148. Memorandum for the Record1

Amb. Driss and his new press attache (Ferid El Mouldi) came in this morning to lay the groundwork for the coming visits of Bourguiba, Jr. and Ben Salah. After an exchange of comments on President Bourguiba’s performance during his recent trip, Driss made four points:

1.
Bourguiba, Jr. has asked to see the President; he will have a letter to deliver from his father. I said I’d do my best, though I did leave us an out by mentioning the President’s busy schedule.
2.
After a few generalities about the new Four-Year Plan which Bourguiba, Jr. and Ben Salah will be discussing, Driss made a pitch for a non-project loan this year. He made it clear that the Tunisians will view this as a purely political decision on the part of the US. He intimated politely that he didn’t feel our decision in this case should be governed by the economists and aid technicians.
3.
He said GOT is very anxious to have a four-year commitment to support its new plan. I assured him there is no question of our continued [Page 225] aid for Tunisian development and warned that, if we would prefer not to quantify this commitment in principle, the GOT should not read our act as a loss of interest. I pointed out that our massive programs in India, Pakistan and Turkey run on the basis of yearly pledges. He suggested that the consortium framework gives those programs a continuity that Tunisia must seek bilaterally. We didn’t get into detailed discussion of the merits of multi-year commitments because Driss seemed more intent on what he was going to say next than on taking in my points.
4.
He asked us to help GOT turn the Consultative Group into an effective organ. Saunders suggested it would be important for Ben Salah to give members of the Group as soon as possible the substance of the presentation he’ll make in Washington so they can do their homework. I underscored this by pointing to the trouble we’d had getting the Turks to become their own chief advocates in their consortium. Driss got the point but reiterated that everyone looks to the US for leadership.

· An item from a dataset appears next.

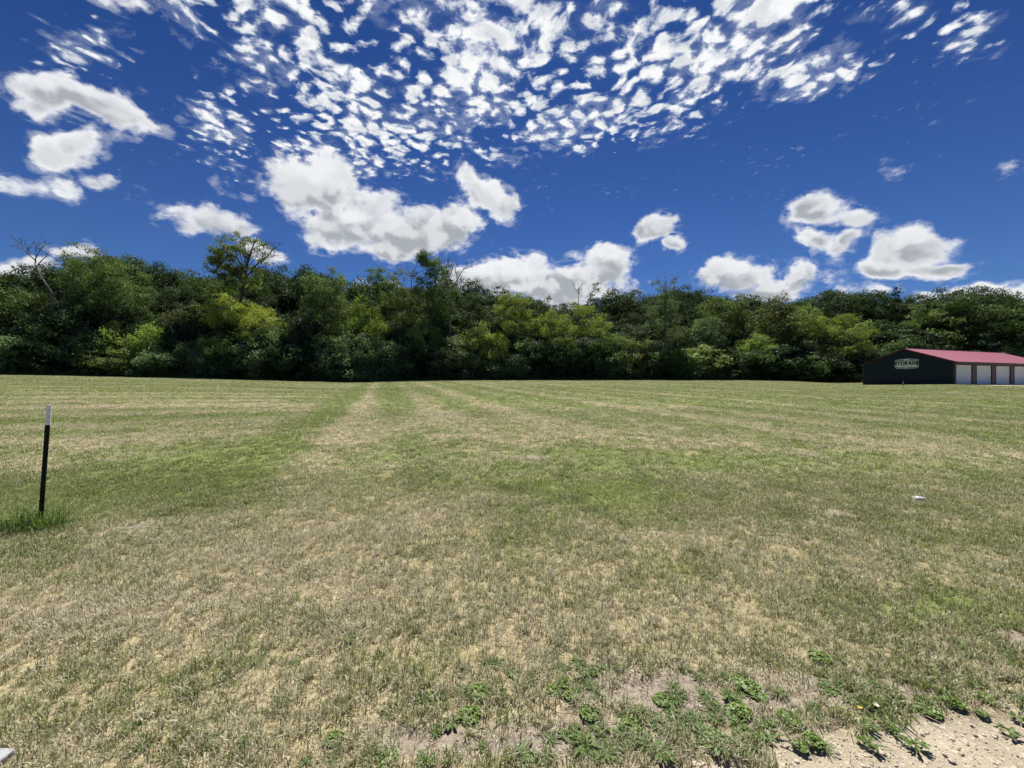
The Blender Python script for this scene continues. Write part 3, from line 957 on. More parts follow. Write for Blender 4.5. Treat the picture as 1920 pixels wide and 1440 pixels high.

In this connection, he said that relations with France are improving. I said we had pondered trying to persuade the French to let bygones be bygones but had decided our words wouldn’t help much. We agreed that the Germans could be helpful, especially right now in the afterglow of gratitude for President Bourguiba’s Middle East stance. I jokingly suggested the way to get De Gaulle back into Tunisia would be for us to cut off aid and he, only half jokingly, agreed.

I confined myself to reassuring him of our receptivity and interest, with the thought that we’d want to save any answers for Bourguiba, Jr. and Ben Salah.

RWK
  1. Source: Johnson Library, National Security File, Files of Robert W. Komer, Tunisia, December 1963–March 1966. Confidential. Prepared by Komer. Copies were sent to Williams and Hutchinson.